Set within the historic Church of Holy Trinity in the heart of Trinity Square and steps from the Eaton Centre, the opening party of the Toronto Design Offsite Festival launched. The main feature of the event is an installation from Design Fabrication Zone (DFZ), Ryerson University’s interdisciplinary incubator for design and fabrication. This is the description of the installation provided by the designers:
“Pneu is an immersive pneumatic environment created from the exploration of form-finding, and continual air pressure. The geometric constraints and transparent properties of plastic sheeting reveal a convex mylar pillar. This inhabitable environment invokes the curiosity of the user from afar as they watch others place themselves within the installation. The properties of light, colour, and opacity combine to consume the individual in an unconventional spatial experience.”
What this translates to in real life is a huge bubble made of an opaque, polyurethane material. If you aren’t claustrophobic and can be in closed areas, the interior resembles the core of an apple, where the centre is made of aluminium foil. When you are inside (the bubble) you naturally hug to the curving edges of the structure. There isn’t a lot of space to walk around, and after taking a few pictures, there much else to do but to find the small sliver and exit the bubble.

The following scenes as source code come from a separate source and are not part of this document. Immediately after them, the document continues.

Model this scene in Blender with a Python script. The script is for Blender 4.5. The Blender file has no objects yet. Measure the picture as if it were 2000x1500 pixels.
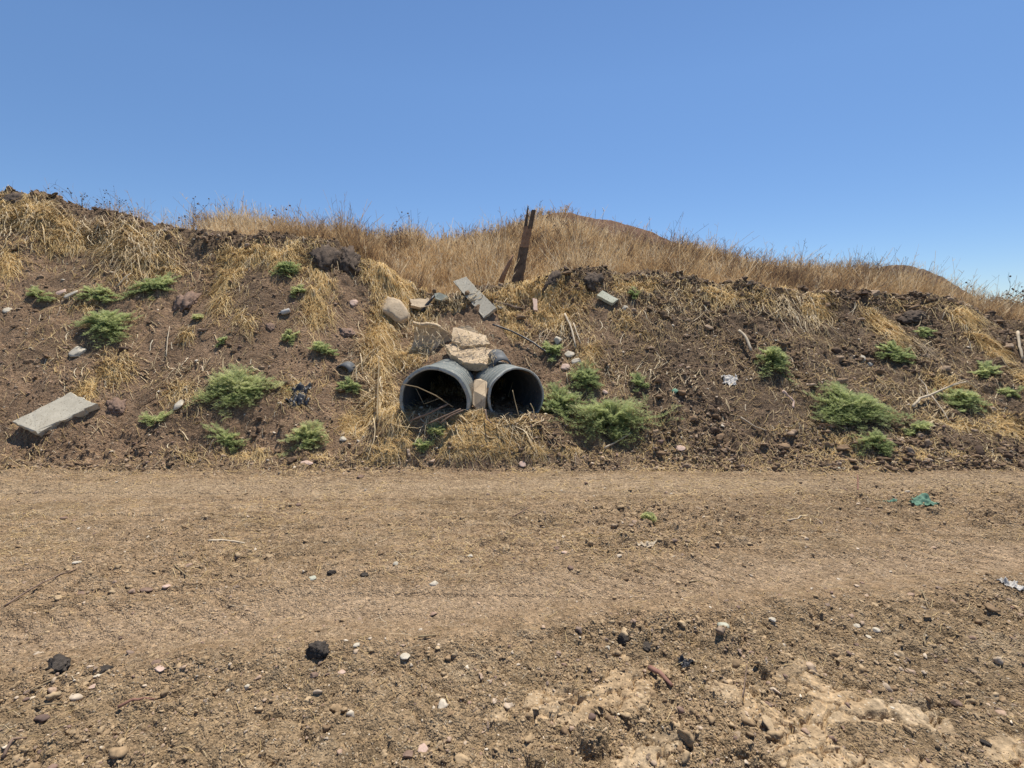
import bpy, math, random
import numpy as np
from mathutils import Vector
random.seed(7)
R = math.radians
sc = bpy.context.scene
# ------------------------------------------------------------------ camera
F = 930.0; TH = R(8.1); CZ = 1.62
cam_d = bpy.data.cameras.new("camera"); cam = bpy.data.objects.new("camera", cam_d)
sc.collection.objects.link(cam); sc.camera = cam
cam_d.sensor_width = 36; cam_d.lens = F/2000*36; cam_d.clip_start = .05; cam_d.clip_end = 3000
cam.location = (0, 0, CZ); cam.rotation_euler = (R(90)-TH, 0, 0)
# ------------------------------------------------------------------ world, sun, exposure
SUN_EL, SUN_AZ = R(69), R(28)
w = bpy.data.worlds.new("World"); sc.world = w; w.use_nodes = True
nt = w.node_tree; bg = nt.nodes["Background"]
sky = nt.nodes.new("ShaderNodeTexSky"); sky.sky_type = 'NISHITA'; sky.sun_disc = False
sky.sun_elevation = SUN_EL; sky.sun_rotation = SUN_AZ; sky.altitude = 1800
sky.air_density = 1.0; sky.dust_density = .15; sky.ozone_density = 3.2
hs = nt.nodes.new("ShaderNodeHueSaturation"); hs.inputs[1].default_value = 1.08; nt.links.new(sky.outputs[0], hs.inputs[4]); tc = nt.nodes.new("ShaderNodeTexCoord"); sx = nt.nodes.new("ShaderNodeSeparateXYZ"); nt.links.new(tc.outputs["Generated"], sx.inputs[0])
rp = nt.nodes.new("ShaderNodeValToRGB"); nt.links.new(sx.outputs[2], rp.inputs[0]); mu = nt.nodes.new("ShaderNodeMix"); mu.data_type = 'RGBA'; mu.blend_type = 'MULTIPLY'; mu.inputs[0].default_value = 1
rp.color_ramp.elements[0].color = (.62, .66, .74, 1); rp.color_ramp.elements[1].position = .40     # painted-in darkening of the too-white sky light towards the horizon
nt.links.new(hs.outputs[0], mu.inputs[6]); nt.links.new(rp.outputs[0], mu.inputs[7]); nt.links.new(mu.outputs[2], bg.inputs[0]); bg.inputs[1].default_value = .115
sd = bpy.data.lights.new("sun", 'SUN'); sun = bpy.data.objects.new("sun", sd); sc.collection.objects.link(sun)
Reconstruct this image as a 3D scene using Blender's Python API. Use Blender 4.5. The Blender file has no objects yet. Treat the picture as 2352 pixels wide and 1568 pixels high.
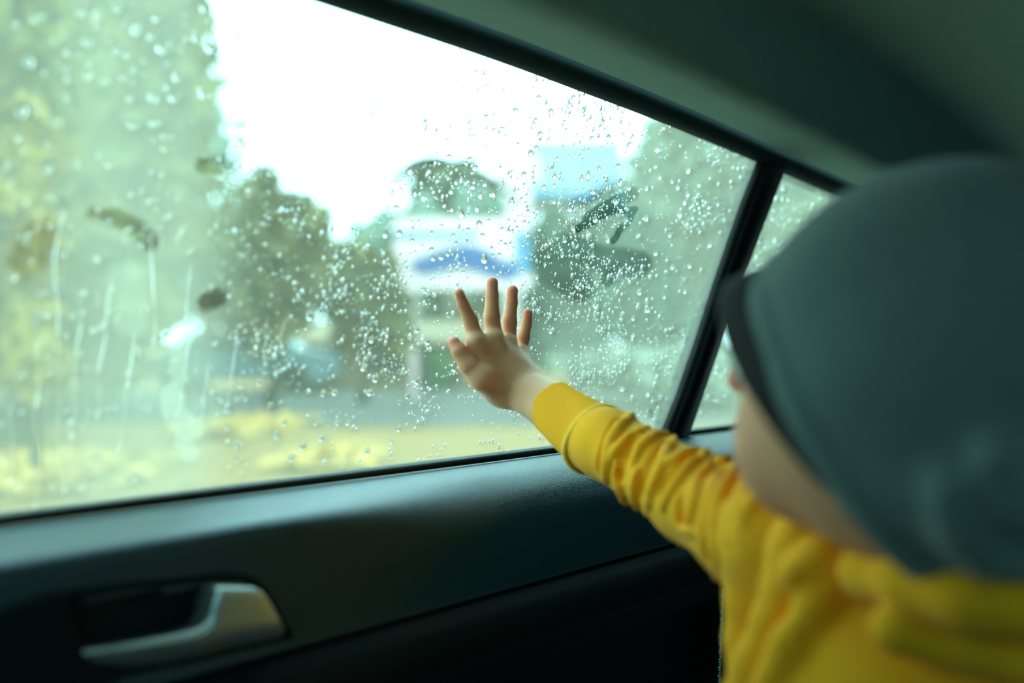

When you are outside walking around the structure, that’s when the fun begins. The bubble takes up so much space that you have to wait till there’s room before you can move around it. It has this sense of fragility to it that you don’t want to touch or break it. So you watch, you watch the many silhouettes inside the environment, standing still, talking and walking around. It’s a little bit voyueristic in the way the visitors become the artwork, but don’t know that they are presented in that manner.
The more intimate nature of this year’s opening allows visitors and VIP’s the opportunity to truly experience the music, the art and the food in more depth with multiple opportunities to see things in a different light. I’m looking forward to seeing the many other events and exhibits on show this week.